Slice of Tokyo: How Japan Became a Pizza Hotspot
Tokyo is home to some 6,000 Italian restaurants — and a growing community of chefs crafting some of the finest pizza in the world.
Tsubasa Tamaki didn’t dream of pizza. He dreamed of architecture, of following in his mother’s footsteps and designing buildings in Okinawa, where he spent the first 18 years of his life. He dreamed of being a golf instructor, of converting his silky swing into a model for aspiring linksmen. He dreamed of being on television, like his cousin, a ventriloquist who made a name for himself across Japan making special sounds from barely moving lips.

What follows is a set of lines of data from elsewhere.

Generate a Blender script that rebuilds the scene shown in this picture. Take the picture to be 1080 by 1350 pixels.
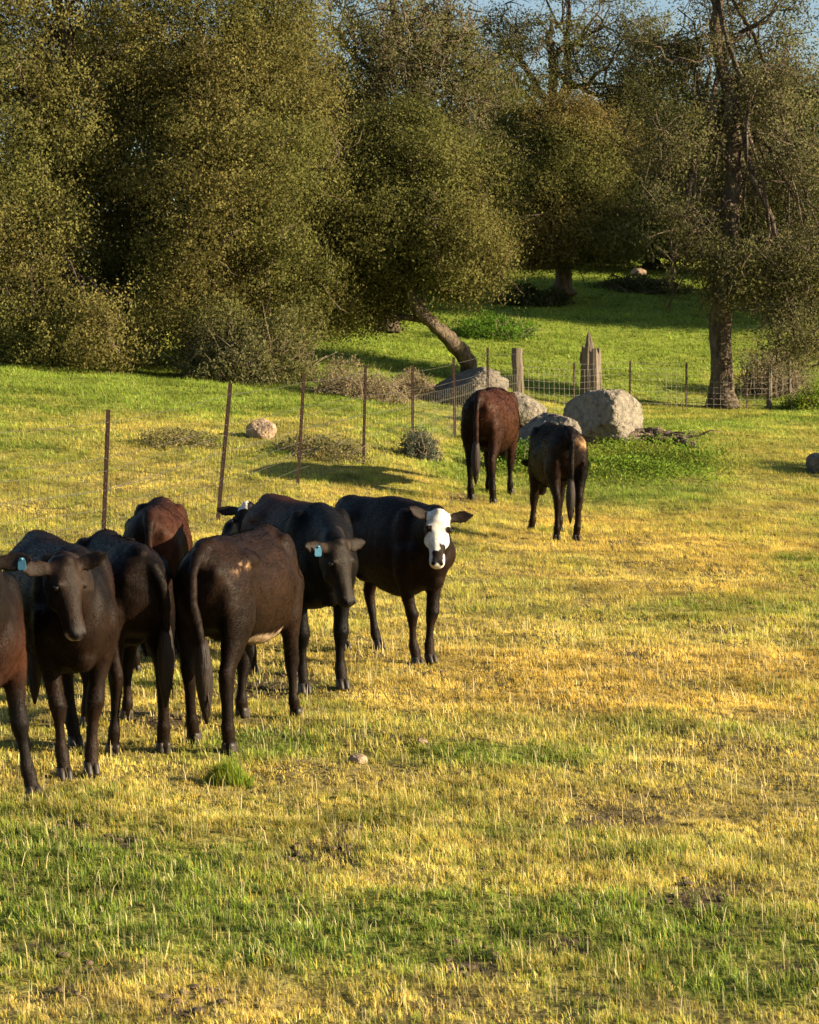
import bpy, math, numpy as np
from mathutils import Vector
scn = bpy.context.scene
for o in list(bpy.data.objects): bpy.data.objects.remove(o)
R = math.radians
# ------------------------------------------------------------------ camera
F, W, H = 3045.0, 1080.0, 1350.0
HOR, CAMZ = 455.0, 2.1
PITCH = math.atan((H/2-HOR)/F)
cam_d = bpy.data.cameras.new('camera'); cam = bpy.data.objects.new('camera', cam_d)
scn.collection.objects.link(cam); scn.camera = cam
cam.location = (0, 0, CAMZ); cam.rotation_euler = (math.pi/2-PITCH, 0, 0)
cam_d.sensor_fit = 'VERTICAL'; cam_d.sensor_height = 24.0; cam_d.lens = 24.0*F/H
cam_d.dof.use_dof = True; cam_d.dof.focus_distance = 14.0; cam_d.dof.aperture_fstop = 10.0
cam_d.clip_start = 0.1; cam_d.clip_end = 3000
# ------------------------------------------------------------------ light
SUN_EL, SUN_AZ = R(19.0), math.atan2(-0.22, 0.975)     # direction towards the sun
sdir = Vector((math.cos(SUN_EL)*math.cos(SUN_AZ), math.cos(SUN_EL)*math.sin(SUN_AZ), math.sin(SUN_EL)))
sl = bpy.data.lights.new('sun', 'SUN'); sl.energy = 5.0; sl.angle = R(0.6); sl.color = (1.0, 0.83, 0.56)
so = bpy.data.objects.new('sun', sl); scn.collection.objects.link(so)
so.rotation_euler = sdir.to_track_quat('Z', 'Y').to_euler()
wd = bpy.data.worlds.new('World'); scn.world = wd; wd.use_nodes = True
nt = wd.node_tree; bg = nt.nodes['Background']; sky = nt.nodes.new('ShaderNodeTexSky')
sky.sky_type = 'NISHITA'; sky.sun_disc = False; sky.sun_elevation = SUN_EL
sky.sun_rotation = math.atan2(sdir.x, sdir.y); sky.air_density = 1.0; sky.dust_density = 0.6; sky.ozone_density = 1.5
nt.links.new(sky.outputs[0], bg.inputs[0]); bg.inputs[1].default_value = 0.05
scn.view_settings.view_transform = 'Standard'; scn.view_settings.look = 'None'
scn.view_settings.gamma = 1.0; scn.view_settings.exposure = 1.62
scn.cycles.max_bounces = 6; scn.cycles.transparent_max_bounces = 6
# ------------------------------------------------------------------ helpers
cp, sp = math.cos(PITCH), math.sin(PITCH)
def at(px, py, Y):
    """world point seen at a photograph pixel, at distance Y in front of the camera"""
    u, v = (px-W/2)/F, (H/2-py)/F
    dx, dy, dz = u, cp+v*sp, -sp+v*cp
    t = Y/dy
    return np.array([dx*t, Y, CAMZ+dz*t])
def zpix(py, Y):
    v = (H/2-py)/F
    return CAMZ + (-sp+v*cp)/(cp+v*sp)*Y
def hsh(i, seed):
    i = (i.astype(np.int64)*np.int64(374761393) + np.int64(seed)*np.int64(668265263)) & 0xFFFFFFFF
    i = ((i ^ (i >> 13))*1274126177) & 0xFFFFFFFF
    i = ((i ^ (i >> 15))*2246822519) & 0xFFFFFFFF
    return ((i ^ (i >> 16)) & 0xFFFFFF)/float(0xFFFFFF)
def vnoise(P, seed=0):
    """value noise in 2 or 3 dimensions, 0..1"""
    P = np.asarray(P, float); n, d = P.shape
    I = np.floor(P).astype(np.int64); Fr = P-I; S = Fr*Fr*(3-2*Fr)
    out = np.zeros(n)
    for c in range(2**d):
        w = np.ones(n); key = np.zeros(n, np.int64)
        for k in range(d):
            b = (c >> k) & 1
            w *= S[:, k] if b else 1-S[:, k]
            key = key*np.int64(7919) + (I[:, k]+b)
        out += w*hsh(key & 0xFFFFFFFF, seed)
    return out
def fbm(P, seed=0, oct=3):
    a, s, t = 1.0, 0.0, 0.0
    for k in range(oct):
        s += a*vnoise(np.asarray(P)*2.0**k + 17.3*k, seed+k); t += a; a *= .5
    return s/t
def sstep(x, a, b):
    t = np.clip((x-a)/(b-a), 0, 1); return t*t*(3-2*t)
col = scn.collection
def link(name, me, mat=None, parent=None):
    o = bpy.data.objects.new(name, me); col.objects.link(o)
    if mat is not None and len(me.materials) == 0: me.materials.append(mat)
    if parent is not None: o.parent = parent
    return o
def tag(o, label=None, cat=None, group=None, kind=None):
    if label: o['label'] = label
    if cat: o['category'] = cat
    if group: o['group'] = group
    if kind: o['kind'] = kind
    return o
def empty(name, loc=(0, 0, 0), rz=0.0, s=1.0):
    o = bpy.data.objects.new(name, None); col.objects.link(o)
    o.location = loc; o.rotation_euler = (0, 0, rz); o.scale = (s, s, s); o.empty_display_size = .1
    return o
def npmesh(name, V, Fc, smooth=False, vcol=None, fcol=None):
    """mesh from arrays; all faces have the same number of corners"""
    V = np.ascontiguousarray(V, np.float32); Fc = np.ascontiguousarray(Fc, np.int32)
    me = bpy.data.meshes.new(name); nf, k = Fc.shape
    me.vertices.add(len(V)); me.vertices.foreach_set('co', V.ravel())
    me.loops.add(nf*k); me.loops.foreach_set('vertex_index', Fc.ravel())
    me.polygons.add(nf); me.polygons.foreach_set('loop_start', np.arange(0, nf*k, k, dtype=np.int32))
    me.update(calc_edges=True)
    me.polygons.foreach_set('use_smooth', np.full(nf, smooth, bool))
    for c, dom in ((vcol, 'POINT'), (fcol, 'FACE')):
        if c is not None:
            a = me.attributes.new('tint', 'FLOAT_COLOR', dom)
            cc = np.ones((len(c), 4), np.float32); cc[:, :3] = c
            a.data.foreach_set('color', cc.ravel())
    return me
def norm(v):
    v = np.asarray(v, float); return v/np.maximum(np.linalg.norm(v, axis=-1, keepdims=True), 1e-9)
class MB:
    def __init__(s): s.v = []; s.f = []
    def ring_loft(s, rings, cap=True):
        n = len(rings[0]); b0 = len(s.v)
        for r in rings: s.v += [tuple(map(float, p)) for p in r]
        for i in range(len(rings)-1):
            for j in range(n):
                a, b = b0+i*n+j, b0+i*n+(j+1) % n
                s.f.append((a, b, b+n, a+n))
        if cap:
            for i, r in ((0, rings[0]), (len(rings)-1, rings[-1])):
                c = len(s.v); s.v.append(tuple(np.mean(np.array(r), axis=0)))
                for j in range(n):
                    a, b = b0+i*n+j, b0+i*n+(j+1) % n
                    s.f.append((b, a, c) if i == 0 else (a, b, c))
    def tube(s, pts, rad, n=8, lat=(0, 0, 1), rad2=None, pw=1.0):
        pts = np.array(pts, float); rings = []
        rad = np.broadcast_to(rad, len(pts)); rad2 = rad if rad2 is None else np.broadcast_to(rad2, len(pts))
        T = norm(np.gradient(pts, axis=0)) if len(pts) > 2 else norm(np.repeat([pts[-1]-pts[0]], 2, 0))
        L = np.array(lat, float); prev = None
        for i, p in enumerate(pts):
            t = T[i]; l = L if prev is None else prev
            l = l-t*np.dot(l, t)
            if np.linalg.norm(l) < 1e-3: l = np.cross(t, (1, 0.3, .2))
            l = norm(l); u = np.cross(t, l); prev = l if prev is not None or np.linalg.norm(L) == 0 else l
            a = np.arange(n)/n*2*np.pi
            ca, sa = np.cos(a), np.sin(a)
            ca = np.sign(ca)*abs(ca)**pw; sa = np.sign(sa)*abs(sa)**pw
            rings.append(p + rad[i]*ca[:, None]*l + rad2[i]*sa[:, None]*u)
        s.ring_loft(rings)
    def ell(s, c, r, nu=14, nv=9):
        c = np.array(c, float); r = np.array(r, float)*np.ones(3); rings = []
        for i in range(1, nv):
            ph = math.pi*i/nv; a = np.arange(nu)/nu*2*np.pi
            rings.append(np.stack([c[0]+r[0]*math.sin(ph)*np.cos(a), c[1]+r[1]*math.sin(ph)*np.sin(a), np.full(nu, c[2]-r[2]*math.cos(ph))], 1))
        s.ring_loft(rings)
    def mesh(s, name, smooth=True):
        me = bpy.data.meshes.new(name); me.from_pydata(s.v, [], s.f); me.update()
        me.polygons.foreach_set('use_smooth', np.full(len(me.polygons), smooth, bool)); return me
def evaluated(me, mods):
    """apply modifiers (type, {settings}) and return the new mesh"""
    o = bpy.data.objects.new('temp', me); col.objects.link(o)
    for i, (t, kw) in enumerate(mods):
        m = o.modifiers.new('m%d' % i, t)
        for k, v in kw.items(): setattr(m, k, v)
    dg = bpy.context.evaluated_depsgraph_get(); dg.update()
    out = bpy.data.meshes.new_from_object(o.evaluated_get(dg), depsgraph=dg)
    bpy.data.objects.remove(o); return out
def coords(me):
    a = np.zeros(len(me.vertices)*3, np.float32); me.vertices.foreach_get('co', a); return a.reshape(-1, 3).astype(float)
def set_tint(me, c):
    a = me.attributes.get('tint') or me.attributes.new('tint', 'FLOAT_COLOR', 'POINT')
    cc = np.ones((len(c), 4), np.float32); cc[:, :3] = c; a.data.foreach_set('color', cc.ravel())
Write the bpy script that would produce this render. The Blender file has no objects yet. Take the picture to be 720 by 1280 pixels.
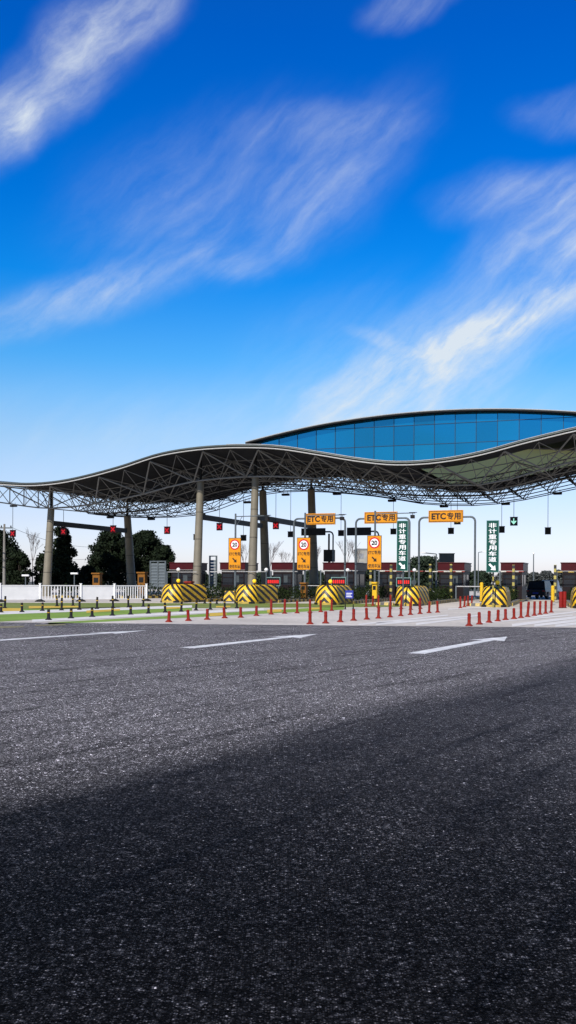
import bpy, math, random
from mathutils import Vector, Matrix
rnd = random.Random(7)
sc = bpy.context.scene
COL = sc.collection
R = math.radians
PI = math.pi

# ------------------------------------------------------------------ camera
F_PX, CX, HY, CH, ROLL = 1250.0, 360.0, 728.5, 1.3, 0.006
cam = bpy.data.objects.new("camera", bpy.data.cameras.new("camera"))
COL.objects.link(cam)
cam.matrix_world = Matrix(((math.cos(ROLL), -math.sin(ROLL), 0, 0), (0, 0, -1, 0),
                           (math.sin(ROLL), math.cos(ROLL), 0, CH), (0, 0, 0, 1)))
cam.data.sensor_fit = 'AUTO'; cam.data.sensor_width = 36.0
cam.data.lens = F_PX / 1280.0 * 36.0
cam.data.shift_y = (HY - 640.0) / 1280.0
cam.data.clip_start = 0.1; cam.data.clip_end = 12000
sc.camera = cam
sc.view_settings.view_transform = 'Standard'; sc.view_settings.look = 'None'
sc.view_settings.exposure = 0.5; sc.view_settings.gamma = 1.0

# ------------------------------------------------------------------ sun and sky
SUN_EL, SUN_AZ = R(37), R(200)      # azimuth clockwise from +Y : behind the camera, to the left
sd = Vector((math.sin(SUN_AZ) * math.cos(SUN_EL), math.cos(SUN_AZ) * math.cos(SUN_EL), math.sin(SUN_EL)))
sun = bpy.data.objects.new("sun", bpy.data.lights.new("sun", 'SUN'))
COL.objects.link(sun)
sun.data.energy = 4.6; sun.data.angle = R(0.5); sun.data.color = (1.0, 0.93, 0.82)
sun.rotation_euler = sd.to_track_quat('Z', 'Y').to_euler()

world = bpy.data.worlds.new("World"); sc.world = world; world.use_nodes = True
wt = world.node_tree; wt.nodes.clear()
def W(t, **k):
    n = wt.nodes.new(t)
    for a, b in k.items(): setattr(n, a, b)
    return n
def wl(a, b): wt.links.new(a, b)
def wmath(op, a, b=None, c=None, clamp=False):
    n = W('ShaderNodeMath', operation=op); n.use_clamp = clamp
    for i, v in enumerate((a, b, c)):
        if v is None: continue
        if isinstance(v, (int, float)): n.inputs[i].default_value = v
        else: wl(v, n.inputs[i])
    return n.outputs[0]
tc = W('ShaderNodeTexCoord')
sky = W('ShaderNodeTexSky', sky_type='NISHITA', sun_disc=False)
sky.sun_elevation = SUN_EL; sky.sun_rotation = SUN_AZ; sky.air_density = 1.0; sky.dust_density = 0.6; sky.ozone_density = 3.0
sep = W('ShaderNodeSeparateXYZ'); wl(tc.outputs['Generated'], sep.inputs[0])
az = wmath('ARCTAN2', sep.outputs[0], sep.outputs[1])
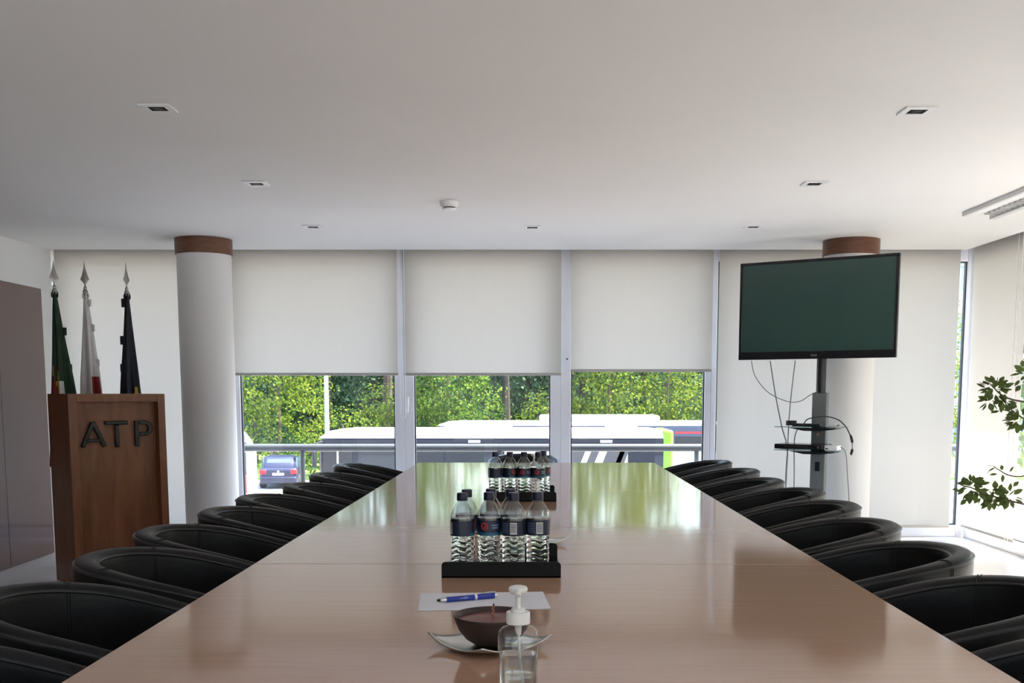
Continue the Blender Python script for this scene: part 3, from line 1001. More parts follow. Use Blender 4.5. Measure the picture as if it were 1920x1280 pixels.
B().tube(spline([px(1576, 838, 7.42), px(1583, 843, 7.42), px(1587, 857, 7.42), px(1589, 890, 7.42), px(1592, 935, 7.42), (px(1593, 935, 7.42)[0], 7.42, .3), (px(1594, 935, 7.42)[0], 7.42, .006)]), .0035, 6).obj('lead', 'cable_grey', t)

# ------------------------------------------------------------------ things on the table
def make_tray(loc, label, rz=0, w=.312, d=.340):
    t = thing('serving_tray', label, 'tray', loc, rz, group='black bottle trays')
    B().box(-w / 2, w / 2, 0, d, 0, .004).obj('bottom', 'tray_gloss', t, smooth=False)
    for y0 in (0, d - .004):
        r_ = .010
        poly = [(-w / 2, .0), (w / 2, 0)]
        for i in range(5):
            a = math.pi / 2 * i / 4
            poly.append((w / 2 - r_ + r_ * math.cos(a), .042 - r_ + r_ * math.sin(a)))
        for i in range(5):
            a = math.pi / 2 + math.pi / 2 * i / 4
            poly.append((-w / 2 + r_ + r_ * math.cos(a), .042 - r_ + r_ * math.sin(a)))
        B().prism(poly, 'y', y0, y0 + .004).obj('lip', 'tray', t, smooth=False)
    return t
make_tray((-.070, 2.668, TZ), 'black tray of water bottles, the nearer one, in front of the paper')
make_tray((-.030, 4.555, TZ), 'black tray of water bottles, the farther one, near the far table end')

BR = .0325
def wrap(b, r, a0, a1, z0, z1, n=10):
    """a patch on the bottle's curved surface; angle 0 faces -Y"""
    rows = []
    for z in (z0, z1):
        rows.append([(r * math.sin(a0 + (a1 - a0) * j / n), -r * math.cos(a0 + (a1 - a0) * j / n), z) for j in range(n + 1)])
    return b.loft(rows, closed=False)
def make_bottle():
    t = thing('water_bottle', '', 'bottle', group='small water bottles')
    # wavy lower body
    n, rings = 40, []
    nzr = 46
    for i in range(nzr + 1):
        z = .004 + (.096 - .004) * i / nzr
        ring = []
        env = min(1, i / 4, (nzr - i) / 4)
        for j in range(n):
            a = 2 * math.pi * j / n
            w = math.sin(2 * math.pi * (z + .0035 * math.sin(5 * a)) / .0145)
            r = BR - .0012 - .0010 * env + .0011 * env * w
            if i < 3:
                r *= (.88, .95, .985)[i]
            ring.append((r * math.cos(a), r * math.sin(a), z))
        rings.append(ring)
    wb = B()
    for z, r in ((.100, BR - .0012), (.136, BR - .0012), (.1415, BR - .0012)):
        rings.append([(r * math.cos(2 * math.pi * j / n), r * math.sin(2 * math.pi * j / n), z) for j in range(n)])
    wb.loft(rings)
    wb.obj('water', 'water', t, ang=70)
    sh = B()
    sh.lathe([(BR, .094), (BR, .142), (BR - .001, .150), (BR - .004, .160), (BR - .010, .173), (.0150, .184), (.0128, .188), (.0128, .192)], 32, cap0=False, cap1=False)
    sh.obj('shell', 'pet', t, ang=70, fix=False)
    B().lathe([(.0145, .1915), (.0147, .193), (.0147, .207), (.0138, .2095), (.010, .2098)], 28).obj('cap', 'cap_blue', t, ang=40)
    B().lathe([(.0143, .1885), (.0150, .189), (.0150, .191), (.0143, .1914)], 28).obj('neck_ring', 'cap_blue', t)
    lab = B()
    lab.lathe([(BR + .0004, .095), (BR + .0004, .136)], 40, cap0=False, cap1=False)
    L = lab.obj('label', 'label_navy', t, fix=False)
    r1 = BR + .0007
    wrap(B(), r1, R(-75), R(75), .0955, .103, 20).obj('teal_band', 'label_teal', L, fix=False)
    lo = B()
    for rr0, rr1 in ((.0100, .0070),):
        rows = []
        for rr in (rr0, rr1):
            rows.append([((r1 + .0002) * math.sin(rr * math.cos(q_) / r1 + R(-32)), -(r1 + .0002) * math.cos(rr * math.cos(q_) / r1 + R(-32)), .1205 + rr * math.sin(q_)) for q_ in [2 * math.pi * k / 24 for k in range(24)]])
        lo.loft(rows, cap0=False, cap1=False)
    lo.obj('red_ring', 'label_red', L, fix=False)
    dv = B()
    dv.face([((r1 + .0003) * math.sin(x / r1 + R(-32)), -(r1 + .0003) * math.cos(x / r1 + R(-32)), .1205 + z) for x, z in ((-.0045, -.001), (-.001, -.005), (.004, -.003), (.005, .003), (.001, .0045), (.002, .0), (-.001, -.0015))])
    dv.obj('emblem', 'label_red', L, fix=False)
    tx = B()
    for k, (a0, a1, z) in enumerate(((2, 40, .121), (4, 36, .114))):
        wrap(tx, r1 + .0002, R(a0), R(a1), z, z + .0042, 6)
    tx.obj('print_lines', 'label_pale', L, fix=False)
    wrap(B(), r1 + .0002, R(158), R(190), .100, .131, 6).obj('barcode_field', 'label_white', L, fix=False)
    bc = B()
    for k in range(8):
        wrap(bc, r1 + .0004, R(160), R(188), .104 + k * .0032, .1056 + k * .0032, 5)
    bc.obj('barcode_bars', 'label_navy', L, fix=False)
    tl = B()
    for k in range(6):
        wrap(tl, r1 + .0002, R(112), R(150), .103 + k * .005, .1045 + k * .005, 5)
    tl.obj('print_lines', 'label_pale', L, fix=False)
    return t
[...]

Above all, he dreamed of being famous, a dream that carried him from the shores of the southern islands to the streets of Tokyo in search of his big break. Serving pizza — his part-time gig at a mediocre family restaurant — was only a pit stop on the road to something bigger.
Tamaki’s earliest pizza memory from his childhood comes from Shakey’s, one of the first big pizza chains to land in Japan, where 880 yen — about $8 — got you all the pizza you could eat. But he doesn’t remember much about the actual pizza. “What I remember is the balloon they’d give kids after the meal.”
And yet, here he is in front of me, a 39-year-old man who spent the better part of two decades not really caring all that much about pizza, making some of the most delicious pizzas I’ve ever eaten.
First, a pizza marinara, the original pizza, and still the measuring stick by which all serious pizzaioli should be judged. Tamaki’s marinara — the concentrated warmth of the tomatoes, the floral punch of baked oregano, the garlic sliced so thin it nearly liquefies into the pizza — could make a Neapolitan’s toes curl.
Next, a riff on a margherita, made with cherry tomatoes and smoked mozzarella, a pizza so pregnant with possibilities that its inventor blessed it with his own name: the Tamaki.
Finally, the Bismarck, a composition of shaved button mushrooms and house-made sausage crowned with an egg from a pampered hen, which bakes up in the oven like the rising sun. I tear off pieces of the leopard-spotted crust and dip it directly into the miasma of rendered sausage fat and molten yolk.